Dataset excerpt:
▼▼▼
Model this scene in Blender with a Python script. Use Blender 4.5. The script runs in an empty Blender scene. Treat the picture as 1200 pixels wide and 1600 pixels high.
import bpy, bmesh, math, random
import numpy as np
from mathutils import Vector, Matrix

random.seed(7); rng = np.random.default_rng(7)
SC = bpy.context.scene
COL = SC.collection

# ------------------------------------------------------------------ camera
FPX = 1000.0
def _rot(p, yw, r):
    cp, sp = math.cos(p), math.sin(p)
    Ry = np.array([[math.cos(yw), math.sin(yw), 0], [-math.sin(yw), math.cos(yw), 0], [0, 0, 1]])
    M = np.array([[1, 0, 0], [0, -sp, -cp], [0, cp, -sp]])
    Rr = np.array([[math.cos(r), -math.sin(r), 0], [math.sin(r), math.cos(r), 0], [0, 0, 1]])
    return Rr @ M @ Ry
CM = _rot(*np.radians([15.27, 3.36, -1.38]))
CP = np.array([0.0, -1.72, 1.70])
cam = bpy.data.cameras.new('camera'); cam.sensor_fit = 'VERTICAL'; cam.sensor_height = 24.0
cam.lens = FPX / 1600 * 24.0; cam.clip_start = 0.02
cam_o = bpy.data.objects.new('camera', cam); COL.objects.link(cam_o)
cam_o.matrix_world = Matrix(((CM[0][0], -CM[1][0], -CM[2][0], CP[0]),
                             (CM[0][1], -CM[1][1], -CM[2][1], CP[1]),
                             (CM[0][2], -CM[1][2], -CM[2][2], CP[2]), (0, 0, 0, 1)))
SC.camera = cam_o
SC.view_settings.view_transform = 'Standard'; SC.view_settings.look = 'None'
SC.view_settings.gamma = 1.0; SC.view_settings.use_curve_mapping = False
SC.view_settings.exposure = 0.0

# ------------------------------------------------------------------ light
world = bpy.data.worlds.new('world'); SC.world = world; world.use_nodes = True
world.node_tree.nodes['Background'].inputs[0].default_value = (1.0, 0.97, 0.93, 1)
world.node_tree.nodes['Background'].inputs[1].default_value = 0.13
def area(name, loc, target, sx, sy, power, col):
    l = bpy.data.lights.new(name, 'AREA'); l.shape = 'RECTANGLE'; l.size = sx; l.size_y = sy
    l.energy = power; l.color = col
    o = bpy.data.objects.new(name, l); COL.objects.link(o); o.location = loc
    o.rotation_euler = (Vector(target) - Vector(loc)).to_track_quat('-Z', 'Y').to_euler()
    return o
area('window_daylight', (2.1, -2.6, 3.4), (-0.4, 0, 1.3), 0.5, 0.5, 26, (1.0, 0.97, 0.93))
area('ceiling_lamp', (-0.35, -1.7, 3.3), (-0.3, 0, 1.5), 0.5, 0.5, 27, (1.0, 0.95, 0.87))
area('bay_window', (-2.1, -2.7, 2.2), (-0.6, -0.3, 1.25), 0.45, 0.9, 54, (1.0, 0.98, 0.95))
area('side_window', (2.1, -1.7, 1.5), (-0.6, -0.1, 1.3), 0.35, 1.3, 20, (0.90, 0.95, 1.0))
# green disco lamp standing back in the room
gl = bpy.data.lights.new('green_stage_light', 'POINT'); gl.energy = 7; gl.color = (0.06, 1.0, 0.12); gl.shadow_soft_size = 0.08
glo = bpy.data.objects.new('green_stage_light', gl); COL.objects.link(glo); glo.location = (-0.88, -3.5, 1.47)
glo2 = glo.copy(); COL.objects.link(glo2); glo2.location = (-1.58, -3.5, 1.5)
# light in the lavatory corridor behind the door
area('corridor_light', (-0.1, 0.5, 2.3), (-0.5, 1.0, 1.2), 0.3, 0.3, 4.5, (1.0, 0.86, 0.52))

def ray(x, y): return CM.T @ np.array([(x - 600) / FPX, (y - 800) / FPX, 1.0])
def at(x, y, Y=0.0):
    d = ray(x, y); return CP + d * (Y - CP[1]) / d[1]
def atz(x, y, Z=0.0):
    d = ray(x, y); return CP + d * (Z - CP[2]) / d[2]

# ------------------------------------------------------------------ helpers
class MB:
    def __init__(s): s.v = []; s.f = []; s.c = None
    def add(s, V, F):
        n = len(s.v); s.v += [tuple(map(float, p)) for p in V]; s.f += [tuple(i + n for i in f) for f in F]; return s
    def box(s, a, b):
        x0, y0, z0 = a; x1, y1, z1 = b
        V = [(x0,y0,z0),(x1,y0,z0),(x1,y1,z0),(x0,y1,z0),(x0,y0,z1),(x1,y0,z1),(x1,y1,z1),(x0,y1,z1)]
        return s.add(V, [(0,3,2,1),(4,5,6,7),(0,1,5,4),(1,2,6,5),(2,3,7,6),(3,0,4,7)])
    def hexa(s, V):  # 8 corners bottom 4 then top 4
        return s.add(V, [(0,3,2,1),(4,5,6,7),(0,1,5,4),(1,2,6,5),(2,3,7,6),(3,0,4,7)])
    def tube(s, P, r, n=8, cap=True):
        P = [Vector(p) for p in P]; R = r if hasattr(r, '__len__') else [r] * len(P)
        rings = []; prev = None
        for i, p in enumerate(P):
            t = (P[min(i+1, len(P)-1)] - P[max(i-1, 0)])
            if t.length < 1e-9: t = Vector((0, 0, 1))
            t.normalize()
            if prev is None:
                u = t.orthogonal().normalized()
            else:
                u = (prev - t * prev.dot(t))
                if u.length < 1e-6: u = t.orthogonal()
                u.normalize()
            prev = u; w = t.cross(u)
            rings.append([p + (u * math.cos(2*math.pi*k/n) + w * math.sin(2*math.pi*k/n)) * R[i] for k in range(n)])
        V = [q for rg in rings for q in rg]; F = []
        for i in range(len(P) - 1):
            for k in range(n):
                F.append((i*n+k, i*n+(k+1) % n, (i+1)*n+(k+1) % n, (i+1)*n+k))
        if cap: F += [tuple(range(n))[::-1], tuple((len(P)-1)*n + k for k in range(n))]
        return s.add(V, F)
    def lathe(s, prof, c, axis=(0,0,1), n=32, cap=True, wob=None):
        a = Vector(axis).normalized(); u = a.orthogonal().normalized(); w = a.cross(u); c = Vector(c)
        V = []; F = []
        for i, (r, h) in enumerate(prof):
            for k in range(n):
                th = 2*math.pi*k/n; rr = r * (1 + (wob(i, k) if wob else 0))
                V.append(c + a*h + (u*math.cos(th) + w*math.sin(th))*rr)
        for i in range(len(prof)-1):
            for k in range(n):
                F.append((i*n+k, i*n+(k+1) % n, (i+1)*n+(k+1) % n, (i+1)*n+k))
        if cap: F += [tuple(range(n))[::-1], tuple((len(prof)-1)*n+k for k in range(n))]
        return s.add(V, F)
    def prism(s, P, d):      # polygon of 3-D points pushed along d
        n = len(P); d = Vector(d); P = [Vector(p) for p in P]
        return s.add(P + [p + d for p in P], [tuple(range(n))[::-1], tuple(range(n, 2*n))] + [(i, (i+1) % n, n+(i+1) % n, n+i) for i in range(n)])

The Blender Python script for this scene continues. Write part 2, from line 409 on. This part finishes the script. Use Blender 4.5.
▲▲▲
Job: Restate exactly the records above from their first line through the line that holds "SC.view_settings.exposure = 0.0", please, including both and leaving out all others.

Output of the task:
Model this scene in Blender with a Python script. Use Blender 4.5. The script runs in an empty Blender scene. Treat the picture as 1200 pixels wide and 1600 pixels high.
import bpy, bmesh, math, random
import numpy as np
from mathutils import Vector, Matrix

random.seed(7); rng = np.random.default_rng(7)
SC = bpy.context.scene
COL = SC.collection

# ------------------------------------------------------------------ camera
FPX = 1000.0
def _rot(p, yw, r):
    cp, sp = math.cos(p), math.sin(p)
    Ry = np.array([[math.cos(yw), math.sin(yw), 0], [-math.sin(yw), math.cos(yw), 0], [0, 0, 1]])
    M = np.array([[1, 0, 0], [0, -sp, -cp], [0, cp, -sp]])
    Rr = np.array([[math.cos(r), -math.sin(r), 0], [math.sin(r), math.cos(r), 0], [0, 0, 1]])
    return Rr @ M @ Ry
CM = _rot(*np.radians([15.27, 3.36, -1.38]))
CP = np.array([0.0, -1.72, 1.70])
cam = bpy.data.cameras.new('camera'); cam.sensor_fit = 'VERTICAL'; cam.sensor_height = 24.0
cam.lens = FPX / 1600 * 24.0; cam.clip_start = 0.02
cam_o = bpy.data.objects.new('camera', cam); COL.objects.link(cam_o)
cam_o.matrix_world = Matrix(((CM[0][0], -CM[1][0], -CM[2][0], CP[0]),
                             (CM[0][1], -CM[1][1], -CM[2][1], CP[1]),
                             (CM[0][2], -CM[1][2], -CM[2][2], CP[2]), (0, 0, 0, 1)))
SC.camera = cam_o
SC.view_settings.view_transform = 'Standard'; SC.view_settings.look = 'None'
SC.view_settings.gamma = 1.0; SC.view_settings.use_curve_mapping = False
SC.view_settings.exposure = 0.0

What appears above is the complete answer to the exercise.